あくまで車載専用のものでありクルマの走行中にWiFi環境を提供してくれるモバイルルーターだということを理解しておきましょう。
とはいえ、DCT-WR100Dは価格もお手頃ですし、「docomo in Car Connect」の利用額も前述のようにかなりお得感があります。さらに、DCT-WR100Dを今(2021年11月現在)買うと、Huluが一カ月無料で利用できるので、年末年始に、長時間家族を乗せてクルマ帰省する予定などがあるなら手に入れておいて損はないのではないでしょうか。
付属のUIMカードは通信利用期間に
2年に縛りがあることには注意を
車内でネット通信を行うならDCT-WR100Dがあると非常にお得ということをご紹介しましたが、一つ注意点があります。それはDCT-WR100Dに付属のUIMカードについてです。UIMカードはスマホなどのSIMカードの簡単にいえば進化版のもの。このカードがハードに差されていないと通信が行えないというのはスマホもDCT-WR100Dも変わりません。
しかし、DCT-WR100Dに付属するUIMカードは通信利用期間に2年の縛りがあるのです。使用から2年経過したら新たに別売りの車載用Wi-Fiルーター更新用UIMカード「UIM-100」を購入し、古いUIMカードと差し替えないと通信ができなくなってしまいます。
そのUIMカードの金額ですが公式サイトによると税込5,500円。案外高いですね。このUIMカードを2年ごとに買い替えないといけないので、タイミングが悪いと、いざ使いたいとなった時に通信ができないなんてことになってしまうかも。もしDCT-WR100D を使うのであれば、付属のUIMカードの更新時期がいつになのかはちゃんと頭に入れておかないといけません。その点には注意が必要ですね。
ホンダは純正のHonda CONNECTの
オプションとして車内WiFiを用意
(引用:ホンダ公式HP)
こういった車内WiFiですが、自動車メーカー自身が提供しているものもあります。例えばホンダです。コネクテッドサービスHonda CONNECTに対応したホンダ車および、コネクテッドサービス対応の純正ギャザズカーナビを使用している方向けのサービスとして提供されている、ホンダトータルケアプレミアムで車内Wi-Fiサービスが提供されています。
こちらはオプションで1GBあたり利用料金は330円。先に紹介した、通信容量の制限なしで一日550円のdocomo in Car Connectと比べてしまうとちょっとお高いですね。
あくまでHonda CONNECT用の地図更新や緊急通報、エアコン操作などのコネクテッドサービスが主であり、そのおまけとしてWiFiサービスもオプションで提供しますよ、というもの。おそらく日常的に車載WiFiを使う人は想定していないのでしょう。
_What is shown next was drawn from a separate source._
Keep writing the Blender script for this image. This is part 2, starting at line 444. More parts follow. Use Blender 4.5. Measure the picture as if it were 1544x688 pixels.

Honda CONNECT対応のヴェゼルなどのホンダ車オーナーでも本格的に車内でスマホやPCなどを使ったネット通信を行うなら、DCT-WR100Dとdocomo in Car Connectの組み合わせを別途用意した方が賢明かもしれません。
あくまで車以外では使えない車載専用の
WiFiルーターであることを忘れずに
DCT-WR100Dとdocomo in Car Connectの組み合わせ、ドライバーにとっても便利ですが家族にドライブ中でもスマホが命というお子さんがいるのであれば、間違いなく喜ばれるはずです。
ただし、DCT-WR100Dはあくまで車載用のWiFiルーターであるということも忘れてはいけません。クルマ以外では基本使えませんので、もし、車中泊やオートキャンプ用にWiFiルーターを用意したいというのであれば、DCT-WR100Dではなく、通常のポケットWiFiルーターを用意しておいた方が間違いないでしょう。
いずれにしてもネット環境は今やライフラインのようなもの。DCT-WR100Dなら一日単位で利用期間が選べるのでうまく活用すれば、手軽で快適な車内WiFi環境がスマートに構築できます。現在は半導体不足の影響もあって店頭では品薄になっているようですが、手に入れらそうなのであれば、この年末年始に向けて一つ入手を動いてみてはいかがでしょうか。家族にも喜ばれること間違いなしです。